In the 1 year chart, the ride looks like a hair-raising roller coaster ride. In the 10 year chart, the recent event looks like a tiny speed bump on the road to significant wealth creation. And make no mistake the recent stock market drop is insignificant. The key is to put it all into perspective. It might help to know that this is all ‘normal and expected behaviour’. Stock markets go up and down along the way; but historically they’ve gone up significantly over time. For Seeking Alpha I recently penned Add The Recent Stock Market Correction On The List of Things To Ignore. You’ll find an infographic with all of the events and noise that could have thrown investors off of their game as the S&P 500 went on to deliver nearly 9% annual gains. Think of the events below as ‘all the news, er make that noise, that’s fit to ignore’.

Things To Ignore InfoGraphic.

If you watch your investments (perhaps not a good idea to begin with) you should expect the value of your portfolio to drop from time to time. Those drops can be significant as well. The key is we expect those portfolio declines and we prepare for those portfolio declines. They don’t catch us off guard; we’re waiting for them. We just don’t know when those stock market corrections are going to arrive, or how long they’ll stick around.

And we invest within our risk tolerance level. I am writing posts for each of the ETF Model Portfolios where I outline the potential declines and time underwater for each portfolio model. My recent post on the Balanced Portfolio, here’s The Classic Canadian Balanced Portfolio. Stocks For Growth, Bonds For Ballast.

The Balanced Portfolios will typically include those key and core building blocks of Canadian Stocks, US Stocks, International Stocks and Canadian Bonds. Investors and portfolio managers are certainly free to get a little more ‘creative’ around the edges.

And ‘here’s the thing’ on that US and International diversification. While the Canadian markets gave it all back, that’s not the case with US and International stocks.

Here’s the US market represented by the S&P 500 Index ETF, ticker XUS. And at times you might also benefit from a nice currency boost if you hold US assets.
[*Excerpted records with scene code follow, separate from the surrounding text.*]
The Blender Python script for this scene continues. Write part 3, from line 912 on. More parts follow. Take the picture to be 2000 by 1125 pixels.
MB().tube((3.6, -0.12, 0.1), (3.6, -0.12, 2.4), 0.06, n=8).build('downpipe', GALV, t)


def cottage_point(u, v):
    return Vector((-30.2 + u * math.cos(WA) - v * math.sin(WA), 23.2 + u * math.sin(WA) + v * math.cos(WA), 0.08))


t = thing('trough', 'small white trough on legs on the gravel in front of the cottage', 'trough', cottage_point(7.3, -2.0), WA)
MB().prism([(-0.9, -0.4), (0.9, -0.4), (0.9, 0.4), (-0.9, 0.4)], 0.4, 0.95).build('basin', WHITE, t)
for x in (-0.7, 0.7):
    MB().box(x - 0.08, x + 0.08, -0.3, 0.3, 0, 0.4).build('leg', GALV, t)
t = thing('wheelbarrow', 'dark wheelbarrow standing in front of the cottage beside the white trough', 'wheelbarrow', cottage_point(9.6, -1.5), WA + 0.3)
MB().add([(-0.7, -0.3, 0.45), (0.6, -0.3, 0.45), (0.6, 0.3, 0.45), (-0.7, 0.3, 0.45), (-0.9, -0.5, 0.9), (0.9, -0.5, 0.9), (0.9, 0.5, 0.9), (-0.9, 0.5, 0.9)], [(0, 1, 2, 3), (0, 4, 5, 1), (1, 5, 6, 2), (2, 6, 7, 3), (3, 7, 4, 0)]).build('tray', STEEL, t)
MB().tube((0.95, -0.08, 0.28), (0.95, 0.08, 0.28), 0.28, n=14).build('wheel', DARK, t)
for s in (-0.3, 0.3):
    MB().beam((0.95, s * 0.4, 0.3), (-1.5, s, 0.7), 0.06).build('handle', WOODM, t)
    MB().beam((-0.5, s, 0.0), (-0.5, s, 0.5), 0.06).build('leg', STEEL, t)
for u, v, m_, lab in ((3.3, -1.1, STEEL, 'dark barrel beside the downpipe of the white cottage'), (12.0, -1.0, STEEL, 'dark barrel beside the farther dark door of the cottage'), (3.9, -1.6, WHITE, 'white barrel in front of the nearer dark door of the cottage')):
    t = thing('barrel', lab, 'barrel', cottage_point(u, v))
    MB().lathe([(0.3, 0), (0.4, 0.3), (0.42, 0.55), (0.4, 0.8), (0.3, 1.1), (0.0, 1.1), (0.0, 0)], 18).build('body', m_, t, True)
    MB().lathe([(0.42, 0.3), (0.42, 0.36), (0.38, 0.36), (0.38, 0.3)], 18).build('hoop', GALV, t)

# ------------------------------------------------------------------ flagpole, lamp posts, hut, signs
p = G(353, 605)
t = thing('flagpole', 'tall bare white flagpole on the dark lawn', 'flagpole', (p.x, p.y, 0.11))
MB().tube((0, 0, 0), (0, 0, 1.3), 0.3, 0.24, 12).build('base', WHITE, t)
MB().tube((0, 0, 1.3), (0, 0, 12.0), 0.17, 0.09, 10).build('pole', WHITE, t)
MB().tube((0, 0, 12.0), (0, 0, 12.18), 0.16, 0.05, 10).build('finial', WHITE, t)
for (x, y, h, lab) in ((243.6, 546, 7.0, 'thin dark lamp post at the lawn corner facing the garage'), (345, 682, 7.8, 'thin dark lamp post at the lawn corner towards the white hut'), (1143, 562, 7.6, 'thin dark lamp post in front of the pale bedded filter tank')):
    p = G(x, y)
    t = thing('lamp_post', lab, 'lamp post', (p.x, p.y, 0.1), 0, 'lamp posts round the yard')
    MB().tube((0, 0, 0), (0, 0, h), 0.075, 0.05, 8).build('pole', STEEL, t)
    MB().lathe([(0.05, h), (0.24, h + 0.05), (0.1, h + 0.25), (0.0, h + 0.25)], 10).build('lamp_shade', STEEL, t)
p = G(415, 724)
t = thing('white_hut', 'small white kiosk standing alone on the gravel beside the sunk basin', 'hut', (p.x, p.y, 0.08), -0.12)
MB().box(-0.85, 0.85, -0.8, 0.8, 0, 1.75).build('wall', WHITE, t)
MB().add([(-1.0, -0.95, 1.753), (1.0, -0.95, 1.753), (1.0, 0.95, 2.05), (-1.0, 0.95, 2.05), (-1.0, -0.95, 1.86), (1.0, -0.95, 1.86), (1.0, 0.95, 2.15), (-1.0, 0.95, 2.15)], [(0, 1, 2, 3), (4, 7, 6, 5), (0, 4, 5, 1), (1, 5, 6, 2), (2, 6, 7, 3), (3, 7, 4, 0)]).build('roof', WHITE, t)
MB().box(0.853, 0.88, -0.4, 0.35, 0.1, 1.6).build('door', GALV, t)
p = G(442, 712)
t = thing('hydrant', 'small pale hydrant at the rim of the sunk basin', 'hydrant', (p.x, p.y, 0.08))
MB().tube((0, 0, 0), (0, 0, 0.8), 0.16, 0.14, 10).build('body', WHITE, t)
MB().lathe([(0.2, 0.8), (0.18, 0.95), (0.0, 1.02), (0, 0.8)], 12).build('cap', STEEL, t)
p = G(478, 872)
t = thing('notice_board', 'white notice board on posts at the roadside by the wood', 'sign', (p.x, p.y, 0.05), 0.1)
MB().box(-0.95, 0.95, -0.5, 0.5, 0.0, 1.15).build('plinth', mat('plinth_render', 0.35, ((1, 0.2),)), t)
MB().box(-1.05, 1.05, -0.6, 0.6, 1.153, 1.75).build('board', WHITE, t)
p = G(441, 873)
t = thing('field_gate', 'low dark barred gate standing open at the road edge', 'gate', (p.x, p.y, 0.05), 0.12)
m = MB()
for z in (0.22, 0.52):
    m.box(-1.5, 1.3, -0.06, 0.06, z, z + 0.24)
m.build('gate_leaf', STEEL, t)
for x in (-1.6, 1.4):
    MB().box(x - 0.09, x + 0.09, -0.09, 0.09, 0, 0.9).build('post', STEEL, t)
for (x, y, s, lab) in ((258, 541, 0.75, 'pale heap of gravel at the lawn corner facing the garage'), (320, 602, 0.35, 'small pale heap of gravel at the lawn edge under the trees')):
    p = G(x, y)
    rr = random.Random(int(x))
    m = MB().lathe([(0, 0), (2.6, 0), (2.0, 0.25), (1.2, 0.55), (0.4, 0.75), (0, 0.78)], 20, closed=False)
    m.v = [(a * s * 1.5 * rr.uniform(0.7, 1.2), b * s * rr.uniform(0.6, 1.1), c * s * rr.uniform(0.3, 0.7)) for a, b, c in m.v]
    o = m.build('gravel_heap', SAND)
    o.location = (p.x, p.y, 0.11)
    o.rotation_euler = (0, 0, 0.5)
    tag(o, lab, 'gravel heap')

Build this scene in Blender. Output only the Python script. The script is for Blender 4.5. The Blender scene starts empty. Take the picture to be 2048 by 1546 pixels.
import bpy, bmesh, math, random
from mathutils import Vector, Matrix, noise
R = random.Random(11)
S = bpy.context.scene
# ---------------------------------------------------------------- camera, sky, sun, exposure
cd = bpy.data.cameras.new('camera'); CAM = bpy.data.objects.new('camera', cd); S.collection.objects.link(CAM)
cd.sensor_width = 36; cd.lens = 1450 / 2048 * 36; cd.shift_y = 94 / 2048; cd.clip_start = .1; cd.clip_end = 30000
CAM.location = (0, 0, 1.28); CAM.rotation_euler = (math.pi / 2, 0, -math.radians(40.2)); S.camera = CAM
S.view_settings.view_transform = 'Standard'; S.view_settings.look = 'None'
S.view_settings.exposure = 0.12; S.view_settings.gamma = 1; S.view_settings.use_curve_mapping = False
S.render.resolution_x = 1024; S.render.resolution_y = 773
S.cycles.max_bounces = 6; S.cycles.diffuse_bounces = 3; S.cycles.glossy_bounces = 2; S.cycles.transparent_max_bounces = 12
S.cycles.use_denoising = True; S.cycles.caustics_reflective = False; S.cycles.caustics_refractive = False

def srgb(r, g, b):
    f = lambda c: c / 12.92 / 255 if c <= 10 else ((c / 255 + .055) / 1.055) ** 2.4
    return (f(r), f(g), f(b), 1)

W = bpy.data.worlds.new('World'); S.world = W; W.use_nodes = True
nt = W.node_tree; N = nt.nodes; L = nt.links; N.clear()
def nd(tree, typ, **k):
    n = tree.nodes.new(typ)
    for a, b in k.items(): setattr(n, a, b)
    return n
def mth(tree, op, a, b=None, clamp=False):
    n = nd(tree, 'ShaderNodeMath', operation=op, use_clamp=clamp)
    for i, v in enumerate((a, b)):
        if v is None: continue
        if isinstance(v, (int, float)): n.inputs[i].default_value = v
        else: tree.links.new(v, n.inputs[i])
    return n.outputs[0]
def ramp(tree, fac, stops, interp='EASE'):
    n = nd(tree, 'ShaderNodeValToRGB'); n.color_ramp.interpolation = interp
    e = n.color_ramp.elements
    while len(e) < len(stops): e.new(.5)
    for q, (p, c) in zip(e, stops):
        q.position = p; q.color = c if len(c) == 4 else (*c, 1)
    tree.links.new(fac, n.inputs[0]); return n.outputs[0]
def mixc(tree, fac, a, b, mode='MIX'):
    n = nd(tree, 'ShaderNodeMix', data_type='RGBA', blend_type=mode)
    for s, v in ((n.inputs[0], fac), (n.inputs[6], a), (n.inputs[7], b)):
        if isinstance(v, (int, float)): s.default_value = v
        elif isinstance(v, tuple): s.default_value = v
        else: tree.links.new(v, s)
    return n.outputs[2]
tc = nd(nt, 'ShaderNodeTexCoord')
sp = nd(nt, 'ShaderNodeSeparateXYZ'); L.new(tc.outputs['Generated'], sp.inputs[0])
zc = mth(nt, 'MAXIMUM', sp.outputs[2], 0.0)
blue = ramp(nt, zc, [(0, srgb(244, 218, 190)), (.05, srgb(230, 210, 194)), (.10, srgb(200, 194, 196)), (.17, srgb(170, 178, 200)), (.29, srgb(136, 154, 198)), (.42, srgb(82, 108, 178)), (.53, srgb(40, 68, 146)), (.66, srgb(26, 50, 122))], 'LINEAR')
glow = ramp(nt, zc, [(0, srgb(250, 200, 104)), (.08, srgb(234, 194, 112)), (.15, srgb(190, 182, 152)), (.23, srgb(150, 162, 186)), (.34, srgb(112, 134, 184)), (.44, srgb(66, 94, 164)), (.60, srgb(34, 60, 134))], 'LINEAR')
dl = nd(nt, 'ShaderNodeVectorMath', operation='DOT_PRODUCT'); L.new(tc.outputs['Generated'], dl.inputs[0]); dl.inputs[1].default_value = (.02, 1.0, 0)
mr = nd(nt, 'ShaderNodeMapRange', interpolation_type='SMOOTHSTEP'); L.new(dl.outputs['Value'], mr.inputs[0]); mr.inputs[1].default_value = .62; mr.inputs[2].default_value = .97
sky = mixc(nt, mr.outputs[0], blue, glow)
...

When the Canadian dollar weakens, you can see an additional portfolio boost based on the strong US dollar.

XUS One Year

International diversification is important. As I would tell clients in my days as an advisor at Tangerine ‘the Canadian market does not make for a good investment on its own’. It needs some help, serious help at times. The Canadian market is dominated by financials and energy related companies. It can be more than beneficial to add those US markets that are dominated by the Apple’s, Google’s, Microsoft’s, Walmart’s, Pepsi’s, Costco’s, Home Depot’s, Johnson & Johnson’s, 3M’s, Nike’s, Colgate Palmolive’s and Berkshire Hathaway’s of the investment world. Ditto for the International funds what will give you exposure to so many wonderful and successful global giants.

And here’s an another important consideration. When the markets go down you are able to buy more units or more shares. This is a great event for the long-term investor. Market corrections are a wonderful opportunity to scoop up those shares as they go On Sale! As Warren Buffett suggests … ‘We like it when our shoes go on sale, we should like it when our stocks go on sale’.
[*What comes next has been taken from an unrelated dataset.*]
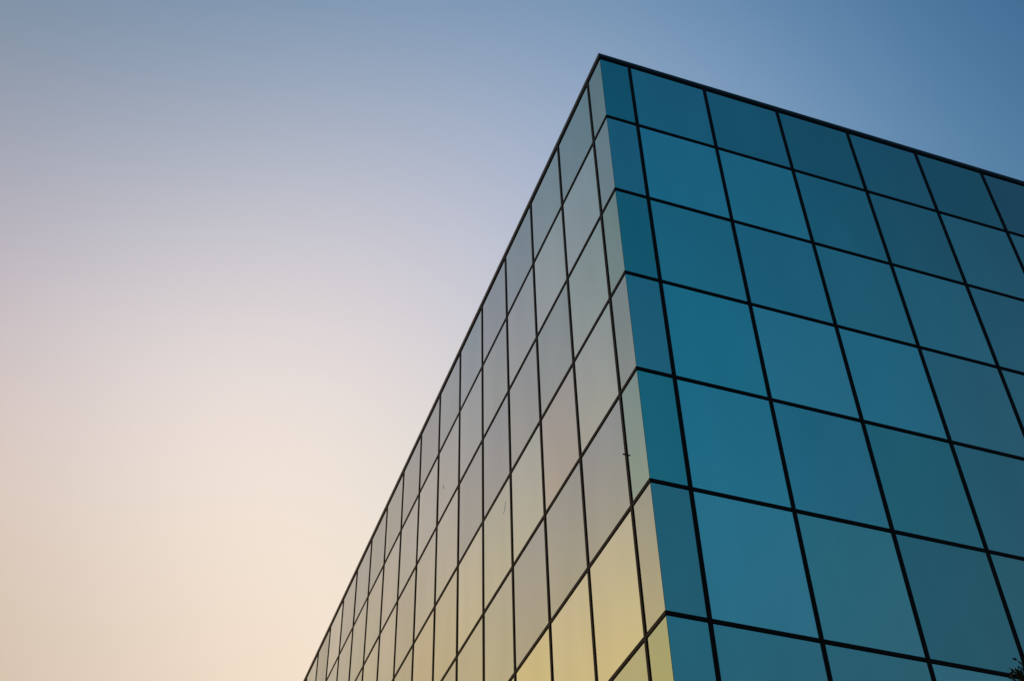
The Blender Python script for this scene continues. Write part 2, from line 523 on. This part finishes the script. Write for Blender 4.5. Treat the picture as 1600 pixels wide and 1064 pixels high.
# ---------------------------------------------------------------- tree, only its outermost twigs reach the picture
T = bpy.data.objects.new('tree', None)
COL.objects.link(T)
T['label'] = 'dark leafy twigs of a tree in front of blue glass in the lower right corner'
T['category'] = 'tree'
def cam_pt(px, py, dist):
    d = (fwd + right * ((px - 800) / 1981.5) - up * ((py - 532) / 1981.5))
    return CAM + d * dist
TD = 11.5
RC = 1.55
tip = cam_pt(1603, 1066, TD)
ctr = tip + (right * 0.78 - up * 0.66).normalized() * (RC * 1.06)
ctr = Vector((ctr.x, ctr.y, ctr.z))
T.location = (ctr.x, ctr.y, 0)
TI = Matrix.Translation((-ctr.x, -ctr.y, 0))

def tube(bm, pts, rad, seg=8):
    prev = None
    for k, p in enumerate(pts):
        p = Vector(p)
        t = (Vector(pts[min(k + 1, len(pts) - 1)]) - Vector(pts[max(k - 1, 0)])).normalized()
        a = t.cross(Vector((0.3, 0.9, 0.1))).normalized(); b = t.cross(a)
        ring = [bm.verts.new(p + (a * math.cos(2 * math.pi * i / seg) + b * math.sin(2 * math.pi * i / seg)) * rad[k]) for i in range(seg)]
        if prev:
            for i in range(seg): bm.faces.new([prev[i], prev[(i + 1) % seg], ring[(i + 1) % seg], ring[i]])
        prev = ring
    bm.faces.new(prev)
rt = random.Random(11)
bt = bmesh.new()
trunk = []
hgt = ctr.z - 0.4
for k in range(9):
    f = k / 8
    trunk.append(Vector((ctr.x + 0.12 * math.sin(f * 4) * (1 - f * .3), ctr.y + 0.09 * math.cos(f * 5) - .09, -0.05 + hgt * f)))
tube(bt, trunk, [0.15 * (1 - 0.62 * k / 8) + (0.06 if k == 0 else 0) for k in range(9)], 12)
ends = []
for k in range(26):
    f = rt.uniform(0.5, 1.0)
    i = min(int(f * 8), 7); p0 = trunk[i].lerp(trunk[i + 1], f * 8 - i)
    u = Vector((rt.gauss(0, 1), rt.gauss(0, 1), rt.gauss(0.45, .7))).normalized()
    e = ctr + Vector((u.x * RC, u.y * RC, u.z * RC * 1.0)) * rt.uniform(.7, .97)
    mid = p0.lerp(e, .5) + Vector((rt.uniform(-.15, .15), rt.uniform(-.15, .15), rt.uniform(-.05, .2)))
    tube(bt, [p0, p0.lerp(mid, .5) + Vector((0, 0, .03)), mid, mid.lerp(e, .55), e], [0.05, .04, .028, .016, .006], 6)
    ends.append((mid, e))
me = bpy.data.meshes.new('trunk'); bt.transform(TI); bt.to_mesh(me); bt.free()
link('trunk', me, bark_m, T, True)

bl = bmesh.new()
def leaf(p, d, s, nrm):
    d = d.normalized(); sd = d.cross(nrm)
    if sd.length < 1e-3: sd = d.cross(Vector((0, 0, 1)))
    sd.normalize(); n2 = sd.cross(d)
    P = [p, p + d * s * .35 + sd * s * .24 + n2 * s * .05, p + d * s * .75 + sd * s * .17 + n2 * s * .03, p + d * s,
         p + d * s * .75 - sd * s * .17 + n2 * s * .03, p + d * s * .35 - sd * s * .24 + n2 * s * .05, p + d * s * .5]
    v = [bl.verts.new(q) for q in P]
    for a, b in ((0, 1), (1, 2), (2, 3), (3, 4), (4, 5), (5, 0)): bl.faces.new([v[a], v[b], v[6]])
def sprig(p, d, L, n, s=0.05):
    d = d.normalized()
    tube(bl, [p, p + d * L * .5 + Vector((0, 0, -.01)), p + d * L], [.004, .003, .0015], 4)
    for k in range(n):
        f = (k + .6) / n
        u = Vector((rt.gauss(0, 1), rt.gauss(0, 1), rt.gauss(0, 1)))
        leaf(p + d * L * f, d * .7 + u.normalized() * .9, s * rt.uniform(.7, 1.25), Vector((rt.gauss(0, 1), rt.gauss(0, 1), 1)))
for _ in range(3800):
    m_, e_ = rt.choice(ends)
    p = m_.lerp(e_, rt.uniform(0.1, 1.0)) + Vector((rt.gauss(0, .22), rt.gauss(0, .22), rt.gauss(0, .2)))
    if (p - ctr).length > RC * .9: continue
    sprig(p, (p - ctr).normalized() + Vector((rt.gauss(0, .6), rt.gauss(0, .6), rt.gauss(0, .5))), rt.uniform(.08, .2), rt.randint(7, 11))
# the outer twigs on the side towards the building corner
for (x0, y0, x1, y1, n) in ((1612, 1068, 1579, 1045, 13), (1614, 1060, 1584, 1051, 13), (1616, 1052, 1590, 1031, 9),
                            (1612, 1058, 1590, 1046, 12), (1604, 1075, 1578, 1058, 10), (1618, 1050, 1597, 1042, 12),
                            (1612, 1066, 1592, 1054, 10), (1622, 1042, 1598, 1038, 6),
                            (1610, 1062, 1583, 1056, 14), (1616, 1054, 1589, 1049, 14), (1615, 1070, 1590, 1062, 14),
                            (1606, 1060, 1586, 1047, 16), (1612, 1056, 1594, 1043, 14), (1604, 1072, 1584, 1062, 14), (1616, 1048, 1596, 1034, 9)):
    a = cam_pt(x0, y0, TD + rt.uniform(-.15, .15)); b = cam_pt(x1, y1, TD + rt.uniform(-.15, .15))
    tube(bl, [ctr.lerp(a, .8), a, b], [.008, .005, .0015], 5)
    for k in range(n):
        f = (k / (n - 1)) ** .8
        p = a.lerp(b, f)
        u = Vector((rt.gauss(0, 1), rt.gauss(0, 1), rt.gauss(0, 1))).normalized()
        leaf(p, (b - a).normalized() * .5 + u, 0.04 * rt.uniform(.7, 1.25), Vector((rt.gauss(0, 1), rt.gauss(0, 1), rt.gauss(0, 1))))
me = bpy.data.meshes.new('crown'); bl.transform(TI); bl.to_mesh(me); bl.free()
link('crown', me, leaf_m, T)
But of course, we don’t try to time the markets. We don’t wait for the market corrections as we don’t know when they might arrive. If we are in the accumulation stage, we simply add monies on a regular schedule. We set up that pre-authorized contribution (PAC) and we set it and forget it. And ‘forget it’ is an important distinction. You’ll mostly be buying when markets are going up, but at times you’ll be taking advantage of those lower prices.

The best investor behaviour might be to not look, not worry. But if you do happen to look, and if you’re a chronic Portfolio Watcher, when things get scary – pull back, sit back and take a look at that long-term chart.